## Data extract
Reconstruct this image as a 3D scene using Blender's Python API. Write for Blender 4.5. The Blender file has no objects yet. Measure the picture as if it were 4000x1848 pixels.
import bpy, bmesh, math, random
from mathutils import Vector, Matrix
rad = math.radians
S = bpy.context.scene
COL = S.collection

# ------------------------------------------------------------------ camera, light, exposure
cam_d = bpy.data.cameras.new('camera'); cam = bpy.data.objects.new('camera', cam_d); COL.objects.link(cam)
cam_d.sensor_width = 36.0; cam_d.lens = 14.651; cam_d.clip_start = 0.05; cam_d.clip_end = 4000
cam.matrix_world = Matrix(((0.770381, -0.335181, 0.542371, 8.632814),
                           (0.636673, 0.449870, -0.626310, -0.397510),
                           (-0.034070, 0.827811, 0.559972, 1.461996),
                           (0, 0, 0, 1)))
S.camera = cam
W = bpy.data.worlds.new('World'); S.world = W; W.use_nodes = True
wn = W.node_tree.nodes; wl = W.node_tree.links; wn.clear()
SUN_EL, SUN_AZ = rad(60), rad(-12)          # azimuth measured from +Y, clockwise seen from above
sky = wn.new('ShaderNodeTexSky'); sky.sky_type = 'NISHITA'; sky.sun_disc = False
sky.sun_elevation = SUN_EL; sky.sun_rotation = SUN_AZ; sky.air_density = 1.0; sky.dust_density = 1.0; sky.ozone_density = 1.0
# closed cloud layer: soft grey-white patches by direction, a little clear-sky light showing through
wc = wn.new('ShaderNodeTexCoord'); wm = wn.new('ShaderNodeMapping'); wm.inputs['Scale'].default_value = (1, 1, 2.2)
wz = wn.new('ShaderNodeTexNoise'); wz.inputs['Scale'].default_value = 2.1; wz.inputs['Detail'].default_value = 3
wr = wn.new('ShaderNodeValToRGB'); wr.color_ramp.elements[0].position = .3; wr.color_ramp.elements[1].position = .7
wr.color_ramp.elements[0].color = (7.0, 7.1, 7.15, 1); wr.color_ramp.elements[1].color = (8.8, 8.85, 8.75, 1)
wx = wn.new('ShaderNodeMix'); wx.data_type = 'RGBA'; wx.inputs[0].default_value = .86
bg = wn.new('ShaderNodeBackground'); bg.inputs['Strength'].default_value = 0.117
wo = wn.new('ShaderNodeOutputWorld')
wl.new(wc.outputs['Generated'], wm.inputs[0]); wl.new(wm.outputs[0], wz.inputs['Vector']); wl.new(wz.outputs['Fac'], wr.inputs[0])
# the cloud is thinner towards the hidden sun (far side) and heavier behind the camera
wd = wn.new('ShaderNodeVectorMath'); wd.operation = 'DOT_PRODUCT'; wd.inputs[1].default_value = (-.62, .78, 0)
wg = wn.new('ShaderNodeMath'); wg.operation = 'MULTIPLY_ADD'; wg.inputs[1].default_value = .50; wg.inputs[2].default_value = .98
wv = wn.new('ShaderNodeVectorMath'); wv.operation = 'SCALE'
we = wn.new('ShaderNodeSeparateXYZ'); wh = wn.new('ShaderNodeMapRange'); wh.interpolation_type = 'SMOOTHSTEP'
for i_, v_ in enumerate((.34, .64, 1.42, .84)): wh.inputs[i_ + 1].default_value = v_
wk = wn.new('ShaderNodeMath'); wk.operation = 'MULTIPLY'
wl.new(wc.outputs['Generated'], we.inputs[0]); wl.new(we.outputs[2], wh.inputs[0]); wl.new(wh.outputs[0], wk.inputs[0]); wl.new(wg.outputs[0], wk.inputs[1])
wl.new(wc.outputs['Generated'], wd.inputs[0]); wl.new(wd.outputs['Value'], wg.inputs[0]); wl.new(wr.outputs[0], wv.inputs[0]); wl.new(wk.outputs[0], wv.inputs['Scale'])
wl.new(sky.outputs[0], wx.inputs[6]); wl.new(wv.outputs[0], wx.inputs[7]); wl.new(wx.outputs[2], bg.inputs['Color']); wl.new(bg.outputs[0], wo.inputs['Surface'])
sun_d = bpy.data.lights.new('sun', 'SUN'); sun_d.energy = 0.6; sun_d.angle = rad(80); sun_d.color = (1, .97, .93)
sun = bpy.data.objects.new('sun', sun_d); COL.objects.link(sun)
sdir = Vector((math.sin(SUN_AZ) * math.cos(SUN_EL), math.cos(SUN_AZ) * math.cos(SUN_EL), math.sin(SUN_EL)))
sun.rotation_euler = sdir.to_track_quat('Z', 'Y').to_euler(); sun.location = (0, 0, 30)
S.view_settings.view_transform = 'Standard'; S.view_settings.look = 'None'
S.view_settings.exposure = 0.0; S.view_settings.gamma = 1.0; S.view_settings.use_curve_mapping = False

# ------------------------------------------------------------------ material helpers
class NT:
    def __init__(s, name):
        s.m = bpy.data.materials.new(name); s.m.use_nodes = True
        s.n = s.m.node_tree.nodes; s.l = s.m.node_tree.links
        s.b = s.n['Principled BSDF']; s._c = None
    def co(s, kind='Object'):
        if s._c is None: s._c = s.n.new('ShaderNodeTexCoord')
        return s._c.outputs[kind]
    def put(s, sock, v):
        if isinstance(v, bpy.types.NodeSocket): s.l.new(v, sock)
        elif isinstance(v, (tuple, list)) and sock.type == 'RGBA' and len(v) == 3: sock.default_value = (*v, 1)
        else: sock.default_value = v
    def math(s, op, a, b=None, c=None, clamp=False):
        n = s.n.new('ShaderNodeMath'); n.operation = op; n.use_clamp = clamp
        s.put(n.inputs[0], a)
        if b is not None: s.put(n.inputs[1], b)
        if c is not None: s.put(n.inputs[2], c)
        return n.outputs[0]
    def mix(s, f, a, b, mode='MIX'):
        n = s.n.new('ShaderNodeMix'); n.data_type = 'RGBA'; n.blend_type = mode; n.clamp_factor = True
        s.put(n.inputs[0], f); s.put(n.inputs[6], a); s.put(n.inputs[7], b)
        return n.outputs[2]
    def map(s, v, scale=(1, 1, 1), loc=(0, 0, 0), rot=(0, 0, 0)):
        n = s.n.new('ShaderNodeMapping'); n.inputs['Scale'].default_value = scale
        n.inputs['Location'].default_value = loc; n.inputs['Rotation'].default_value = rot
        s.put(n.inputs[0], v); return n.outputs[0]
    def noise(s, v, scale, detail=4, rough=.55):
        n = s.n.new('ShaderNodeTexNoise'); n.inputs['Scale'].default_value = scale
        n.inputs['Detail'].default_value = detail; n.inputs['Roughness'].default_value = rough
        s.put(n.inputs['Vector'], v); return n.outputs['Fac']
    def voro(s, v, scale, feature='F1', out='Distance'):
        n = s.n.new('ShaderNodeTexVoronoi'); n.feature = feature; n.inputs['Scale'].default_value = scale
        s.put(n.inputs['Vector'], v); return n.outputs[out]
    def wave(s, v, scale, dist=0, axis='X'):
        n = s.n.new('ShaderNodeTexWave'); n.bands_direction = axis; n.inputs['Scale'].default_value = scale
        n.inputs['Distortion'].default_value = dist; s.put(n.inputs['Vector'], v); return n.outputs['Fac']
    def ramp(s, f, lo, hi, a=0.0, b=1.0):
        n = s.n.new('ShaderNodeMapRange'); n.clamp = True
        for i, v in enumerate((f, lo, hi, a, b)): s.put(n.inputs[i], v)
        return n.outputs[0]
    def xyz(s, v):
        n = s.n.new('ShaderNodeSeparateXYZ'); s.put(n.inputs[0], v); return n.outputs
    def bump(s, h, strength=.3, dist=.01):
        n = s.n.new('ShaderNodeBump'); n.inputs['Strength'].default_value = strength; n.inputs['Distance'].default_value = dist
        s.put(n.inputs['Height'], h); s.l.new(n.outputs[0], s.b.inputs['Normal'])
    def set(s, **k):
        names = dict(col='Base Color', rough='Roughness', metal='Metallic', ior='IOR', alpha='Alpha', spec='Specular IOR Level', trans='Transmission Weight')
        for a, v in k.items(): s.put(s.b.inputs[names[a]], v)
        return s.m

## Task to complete
Only the lines from the top of the data through the line that contains "COL = S.collection" should be quoted, exactly as they stand.

## Complete output
Reconstruct this image as a 3D scene using Blender's Python API. Write for Blender 4.5. The Blender file has no objects yet. Measure the picture as if it were 4000x1848 pixels.
import bpy, bmesh, math, random
from mathutils import Vector, Matrix
rad = math.radians
S = bpy.context.scene
COL = S.collection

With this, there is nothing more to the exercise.